Rishi Sunak waded into the row today about political impartiality at the wildly popular Eurovision musical glitz-fest, claiming that President Volodymyr Zelensky should have been allowed to address the contest.

No 10 said the PM believes that the “values and freedoms that President Zelensky and the people of Ukraine are fighting for are not political, they’re fundamental”.

The pushback comes after the European Broadcasting Union (EBU) – an alliance of over 100 broadcasters that oversees the competition – rejected a request from the Ukrainian president to make a video appearance during the final on Saturday in Liverpool, declaring it would interfere with the “non-political nature of the event.”

Critics on Sunak’s side protest that, since Ukraine is unable to host this year’s Eurovision – a contest aiming to celebrate European unity – because it’s under siege, the least the EBU could do is let its president appeal to the global audience of 160 million to continue supporting Ukraine against Russian aggression. 

Those defending the EBU point out that the UK, last year’s runner’s up, is already doing a fair amount to champion Ukraine. 

Indeed, while Liverpool was delighted to step in as the first British host in over 25 years – and receive a £40m boost to the local economy – it has very much assumed the role of “little Kyiv.”

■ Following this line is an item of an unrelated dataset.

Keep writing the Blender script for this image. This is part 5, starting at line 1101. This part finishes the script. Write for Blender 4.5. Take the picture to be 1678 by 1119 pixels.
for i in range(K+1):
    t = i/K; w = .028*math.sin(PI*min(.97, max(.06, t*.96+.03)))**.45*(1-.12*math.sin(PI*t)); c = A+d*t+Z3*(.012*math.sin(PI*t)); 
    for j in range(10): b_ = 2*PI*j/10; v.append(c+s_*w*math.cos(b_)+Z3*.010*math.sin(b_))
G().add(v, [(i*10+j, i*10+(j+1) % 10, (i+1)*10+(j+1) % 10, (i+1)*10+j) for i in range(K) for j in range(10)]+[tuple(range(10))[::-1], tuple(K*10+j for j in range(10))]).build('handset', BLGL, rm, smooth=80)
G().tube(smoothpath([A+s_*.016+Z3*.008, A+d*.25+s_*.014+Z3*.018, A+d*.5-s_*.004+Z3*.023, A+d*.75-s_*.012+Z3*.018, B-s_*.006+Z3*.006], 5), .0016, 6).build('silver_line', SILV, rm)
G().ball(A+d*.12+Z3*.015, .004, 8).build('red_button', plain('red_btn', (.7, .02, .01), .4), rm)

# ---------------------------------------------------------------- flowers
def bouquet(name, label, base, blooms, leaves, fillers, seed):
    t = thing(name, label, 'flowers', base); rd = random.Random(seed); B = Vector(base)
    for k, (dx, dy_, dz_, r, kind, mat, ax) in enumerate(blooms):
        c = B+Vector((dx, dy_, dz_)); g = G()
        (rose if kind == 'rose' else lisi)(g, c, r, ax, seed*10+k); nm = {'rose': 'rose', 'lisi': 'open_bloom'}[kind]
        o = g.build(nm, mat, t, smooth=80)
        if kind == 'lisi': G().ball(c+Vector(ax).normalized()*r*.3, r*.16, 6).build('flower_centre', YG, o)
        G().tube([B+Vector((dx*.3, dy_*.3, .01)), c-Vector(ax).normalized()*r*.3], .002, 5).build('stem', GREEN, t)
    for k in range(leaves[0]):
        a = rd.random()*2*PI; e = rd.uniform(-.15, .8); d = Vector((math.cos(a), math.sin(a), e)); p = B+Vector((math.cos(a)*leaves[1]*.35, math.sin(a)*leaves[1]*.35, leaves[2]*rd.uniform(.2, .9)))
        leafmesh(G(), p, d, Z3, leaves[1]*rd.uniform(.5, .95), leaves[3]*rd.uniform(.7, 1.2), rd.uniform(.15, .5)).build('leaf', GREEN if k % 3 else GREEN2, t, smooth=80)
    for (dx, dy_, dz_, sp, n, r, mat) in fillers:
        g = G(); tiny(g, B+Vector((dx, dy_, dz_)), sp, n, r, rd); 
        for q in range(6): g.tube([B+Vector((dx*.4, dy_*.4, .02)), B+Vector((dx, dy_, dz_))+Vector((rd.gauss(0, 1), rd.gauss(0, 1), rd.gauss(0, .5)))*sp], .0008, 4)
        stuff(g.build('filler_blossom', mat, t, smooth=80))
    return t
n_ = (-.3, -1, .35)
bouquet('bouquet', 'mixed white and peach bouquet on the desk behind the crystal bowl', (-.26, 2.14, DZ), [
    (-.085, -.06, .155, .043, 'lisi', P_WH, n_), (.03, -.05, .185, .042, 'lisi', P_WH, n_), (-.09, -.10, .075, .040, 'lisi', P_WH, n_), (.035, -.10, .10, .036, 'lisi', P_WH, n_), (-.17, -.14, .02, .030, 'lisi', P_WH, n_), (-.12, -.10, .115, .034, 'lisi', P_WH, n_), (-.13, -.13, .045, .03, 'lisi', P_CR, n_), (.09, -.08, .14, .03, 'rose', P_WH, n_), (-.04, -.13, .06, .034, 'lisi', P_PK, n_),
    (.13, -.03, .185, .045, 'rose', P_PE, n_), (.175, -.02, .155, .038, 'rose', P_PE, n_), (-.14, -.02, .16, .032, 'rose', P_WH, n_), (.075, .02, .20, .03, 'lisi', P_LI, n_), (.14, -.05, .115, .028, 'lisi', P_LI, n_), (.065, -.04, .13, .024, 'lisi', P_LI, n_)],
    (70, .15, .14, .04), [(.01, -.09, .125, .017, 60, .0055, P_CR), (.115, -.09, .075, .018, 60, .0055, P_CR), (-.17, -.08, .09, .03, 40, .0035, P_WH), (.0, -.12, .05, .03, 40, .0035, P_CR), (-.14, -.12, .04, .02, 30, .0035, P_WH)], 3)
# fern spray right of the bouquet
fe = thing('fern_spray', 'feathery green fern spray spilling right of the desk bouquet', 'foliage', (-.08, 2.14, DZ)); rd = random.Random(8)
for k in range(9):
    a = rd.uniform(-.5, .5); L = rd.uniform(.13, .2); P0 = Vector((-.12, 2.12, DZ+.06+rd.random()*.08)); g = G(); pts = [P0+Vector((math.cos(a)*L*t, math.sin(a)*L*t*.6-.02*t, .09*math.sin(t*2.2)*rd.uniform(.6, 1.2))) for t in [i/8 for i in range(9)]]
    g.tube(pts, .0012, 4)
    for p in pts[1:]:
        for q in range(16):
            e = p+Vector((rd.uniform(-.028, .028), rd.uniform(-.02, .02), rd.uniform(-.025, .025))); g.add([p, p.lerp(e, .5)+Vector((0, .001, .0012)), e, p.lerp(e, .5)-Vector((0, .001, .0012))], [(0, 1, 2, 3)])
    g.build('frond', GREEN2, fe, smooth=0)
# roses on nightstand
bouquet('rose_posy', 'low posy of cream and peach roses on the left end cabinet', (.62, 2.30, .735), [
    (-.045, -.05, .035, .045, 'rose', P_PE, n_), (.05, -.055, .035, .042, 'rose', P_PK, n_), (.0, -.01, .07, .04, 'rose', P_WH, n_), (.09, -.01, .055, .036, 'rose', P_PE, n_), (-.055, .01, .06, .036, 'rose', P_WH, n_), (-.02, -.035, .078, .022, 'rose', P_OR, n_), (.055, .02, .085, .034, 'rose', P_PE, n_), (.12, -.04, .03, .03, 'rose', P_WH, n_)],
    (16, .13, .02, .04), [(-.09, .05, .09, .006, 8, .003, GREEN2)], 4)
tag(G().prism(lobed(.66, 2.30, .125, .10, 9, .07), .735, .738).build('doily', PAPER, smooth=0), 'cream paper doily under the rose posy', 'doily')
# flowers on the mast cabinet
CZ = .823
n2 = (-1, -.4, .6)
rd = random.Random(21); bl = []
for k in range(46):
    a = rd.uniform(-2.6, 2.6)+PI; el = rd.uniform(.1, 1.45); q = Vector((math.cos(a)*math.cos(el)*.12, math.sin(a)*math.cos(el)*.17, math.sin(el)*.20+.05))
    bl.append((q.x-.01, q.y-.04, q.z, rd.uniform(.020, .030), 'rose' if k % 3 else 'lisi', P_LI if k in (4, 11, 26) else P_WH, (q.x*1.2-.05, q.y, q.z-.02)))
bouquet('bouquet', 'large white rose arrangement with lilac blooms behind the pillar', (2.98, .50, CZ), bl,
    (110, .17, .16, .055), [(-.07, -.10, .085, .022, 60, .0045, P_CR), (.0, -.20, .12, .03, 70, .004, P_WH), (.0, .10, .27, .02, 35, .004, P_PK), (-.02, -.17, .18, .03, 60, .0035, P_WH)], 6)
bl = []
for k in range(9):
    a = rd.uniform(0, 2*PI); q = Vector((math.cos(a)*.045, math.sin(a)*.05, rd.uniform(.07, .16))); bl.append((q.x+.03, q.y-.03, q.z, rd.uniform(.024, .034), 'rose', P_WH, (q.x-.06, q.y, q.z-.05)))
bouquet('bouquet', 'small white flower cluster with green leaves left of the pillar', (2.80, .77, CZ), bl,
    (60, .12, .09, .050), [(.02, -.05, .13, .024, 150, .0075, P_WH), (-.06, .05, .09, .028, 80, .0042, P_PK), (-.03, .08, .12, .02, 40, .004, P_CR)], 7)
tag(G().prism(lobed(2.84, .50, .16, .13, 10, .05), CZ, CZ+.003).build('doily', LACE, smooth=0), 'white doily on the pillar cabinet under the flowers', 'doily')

Ukrainian flags adorn the northwestern city’s restaurants and bars, 3,000 tickets have been set aside for Ukrainians who found refuge in Britain and the UK government has allocated £10m of funding to ensure the event showcases Ukrainian culture.

Yet the debate has only served to highlight that the renowned 67-year-old competition is never truly removed from politics. 

The EBU’s own decision to ban Russia from competing for the second year in a row is evidence of that. So too is the fact that Ukraine won Eurovision last year with the highest number of points from the televote in the contest’s history. 

Nor is the Russia-Ukraine war the first time the competition has brought geopolitical tensions to the fore. 

After Vladimir Putin’s invasion of Georgia in 2008, a Georgian pop group was selected to compete in Eurovision with the song “We Don’t Wanna Put In.” The EBU objected, declaring that this thinly veiled criticism of the Russian leader broke the “no political lyrics” rule. But the group refused to change their song, resulting in the Georgian broadcaster GPB withdrawing from the event.

A year later, the Armenia-Azerbaijan conflict reared its head in the contest when a number of viewers in Azerbaijan who voted for the Armenian entry were reportedly questioned by Azeri police. 

Voting and performances aside, even the TV screening of Eurovision is steeped in politics. 

When Israel became the first country from outside Europe to enter the contest in 1973, many broadcasters in Arab countries would cut to advertisements as soon as Israeli musicians took to the stage. 

In 1978, Jordan’s state broadcaster JRTV took this one step further. As soon as it became apparent that Israel was on course to win the contest, JRTV cut the programme short due to “technical difficulties”. Jordanian media later reported that Belgium, the runner-up, had won instead. More recently, in 2019, the online stream of the Eurovision semi-finals in Israel was hacked to show warnings of a missile strike and images of blasts in the host city, Tel Aviv. The government blamed Hamas.

Ultimately, a contest of nations can never be truly apolitical. It’s worth remembering too that Eurovision formed in 1956 with the specific purpose of promoting post-war cooperation between European states. 

With Russia once again waging a war against Europe, a competition to promote European unity feels more relevant than ever. 

And, as Ukraine fights to defend its national identity, merely competing in the contest is political. It’s an opportunity to display resolve, showcase the country’s cultural contributions and highlight its sovereignty.